The NBA and NHL made it clear to a federal bankruptcy judge on Wednesday that they don't want to live through similar nightmares. So they're giving Diamond Sports Group one month to prove it can stay in business.

"It is imperative, and I cannot emphasize this enough … that we have certainty, one way or another, by June 18," Vincent Indelicato, an attorney representing the NBA, said during a hearing in Houston before Judge Christopher Lopez. "We simply cannot afford to have our next season disrupted by the uncertainty as to whether Diamond will or will not have a viable business."

Attorneys representing MLB and the NHL made similar warnings, each of them skeptical that the Bally Sports Networks, which are owned by Diamond, can survive unless they come to an agreement with Comcast to resume carrying them. Comcast dropped networks like Bally Sports North, and its telecasts of Twins games, on May 1 when the two sides could not agree on a new contract.

The three sports leagues all stressed the urgency of solving that dispute — the NBA and NHL because they want to know who will televise their games next season, and MLB for a more critical reason.

"Now is the beginning of the crest of popularity of baseball. Weather is getting warmer, the teams are out of spring training and the races are beginning to develop," said James Bromley, representing MLB and the 12 teams carried on Bally networks. "And we have teams that are facing substantial problems … because their fans are unable to watch these games."

Diamond's attorney, however, painted a far more positive picture, noting that Diamond is "very close to a new naming-rights deal" to replace its contract with Bally Corp. and provide "a significant source of revenue" that he said validates the bankrupt networks' plan to stay in business. And he pointed out that Diamond has agreed to long-term contracts with Charter Communications, DirecTV and Cox Communications, their other three largest carriers.
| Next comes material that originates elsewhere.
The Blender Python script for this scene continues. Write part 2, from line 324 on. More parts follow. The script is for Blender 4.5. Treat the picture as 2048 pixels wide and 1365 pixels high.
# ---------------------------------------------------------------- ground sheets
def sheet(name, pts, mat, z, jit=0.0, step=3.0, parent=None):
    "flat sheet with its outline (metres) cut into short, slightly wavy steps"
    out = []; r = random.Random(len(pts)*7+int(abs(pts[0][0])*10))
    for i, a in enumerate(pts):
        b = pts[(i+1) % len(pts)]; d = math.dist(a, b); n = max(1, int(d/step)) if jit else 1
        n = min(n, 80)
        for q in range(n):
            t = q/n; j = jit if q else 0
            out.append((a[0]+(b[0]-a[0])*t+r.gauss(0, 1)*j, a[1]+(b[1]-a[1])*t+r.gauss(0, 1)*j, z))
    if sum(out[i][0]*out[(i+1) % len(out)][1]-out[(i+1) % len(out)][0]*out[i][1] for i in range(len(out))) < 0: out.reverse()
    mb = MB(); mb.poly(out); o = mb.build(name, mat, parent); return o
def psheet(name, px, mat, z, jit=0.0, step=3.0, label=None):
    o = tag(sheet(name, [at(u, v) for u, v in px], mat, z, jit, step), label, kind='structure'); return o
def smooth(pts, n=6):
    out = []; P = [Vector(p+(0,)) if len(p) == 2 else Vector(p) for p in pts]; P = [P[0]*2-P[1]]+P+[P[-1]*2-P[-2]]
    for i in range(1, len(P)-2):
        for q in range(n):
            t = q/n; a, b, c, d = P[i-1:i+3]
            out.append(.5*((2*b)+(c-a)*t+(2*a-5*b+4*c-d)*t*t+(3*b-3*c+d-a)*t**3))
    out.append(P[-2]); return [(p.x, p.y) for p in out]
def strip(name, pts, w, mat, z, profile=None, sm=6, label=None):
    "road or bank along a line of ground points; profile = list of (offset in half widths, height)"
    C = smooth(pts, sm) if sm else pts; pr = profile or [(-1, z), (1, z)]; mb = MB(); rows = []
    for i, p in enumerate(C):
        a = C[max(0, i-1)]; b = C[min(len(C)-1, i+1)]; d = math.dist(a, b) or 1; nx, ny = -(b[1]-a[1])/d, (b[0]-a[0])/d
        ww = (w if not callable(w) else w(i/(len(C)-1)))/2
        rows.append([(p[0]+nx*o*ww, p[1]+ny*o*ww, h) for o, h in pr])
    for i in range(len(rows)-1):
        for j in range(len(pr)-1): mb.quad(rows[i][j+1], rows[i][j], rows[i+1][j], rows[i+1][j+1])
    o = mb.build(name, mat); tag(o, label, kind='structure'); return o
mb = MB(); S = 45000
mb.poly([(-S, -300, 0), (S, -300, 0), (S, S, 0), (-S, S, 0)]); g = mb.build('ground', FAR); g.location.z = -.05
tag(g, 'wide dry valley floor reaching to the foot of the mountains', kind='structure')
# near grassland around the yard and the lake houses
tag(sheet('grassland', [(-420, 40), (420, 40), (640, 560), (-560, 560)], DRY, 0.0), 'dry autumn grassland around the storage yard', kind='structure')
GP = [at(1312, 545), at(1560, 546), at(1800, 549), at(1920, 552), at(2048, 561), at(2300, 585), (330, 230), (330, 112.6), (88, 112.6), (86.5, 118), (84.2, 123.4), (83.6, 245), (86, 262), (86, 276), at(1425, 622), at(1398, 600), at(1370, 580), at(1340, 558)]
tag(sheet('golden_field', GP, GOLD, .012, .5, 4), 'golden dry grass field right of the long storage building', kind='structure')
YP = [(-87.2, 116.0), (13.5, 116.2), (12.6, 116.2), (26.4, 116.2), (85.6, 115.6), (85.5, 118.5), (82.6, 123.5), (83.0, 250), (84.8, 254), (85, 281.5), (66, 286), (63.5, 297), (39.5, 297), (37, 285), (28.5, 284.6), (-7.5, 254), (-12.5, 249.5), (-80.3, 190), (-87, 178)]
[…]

"We now have multiyear distribution agreements covering nearly 80 percent of our broadcast footprint, which is a huge accomplishment," said Brian Hermann, the attorney representing Diamond. "We are currently at an impasse with Comcast. … Those things happen from time to time, and they have often been resolved, and we remain optimistic that we can resolve this as well."

Prove it, Bromley challenged.

"While I certainly understand Mr. Hermann's desire to keep feet to the fire, I'm not sure that there's a fire, and I don't know where Comcast's feet are," the attorney said. "This is not the deal that Major League Baseball and its clubs signed up for. And this is not a run-of-the-mill dispute."

Lopez approved Diamond's deal with DirecTV during the hearing — though the three sports leagues complained that they have not been provided with any details of the agreement — and set another hearing for June 4 to update him on the progress of negotiations.

"A lot of good work has been done" in Diamond's efforts to remain in business, Lopez said, "but a lot of questions need to be answered."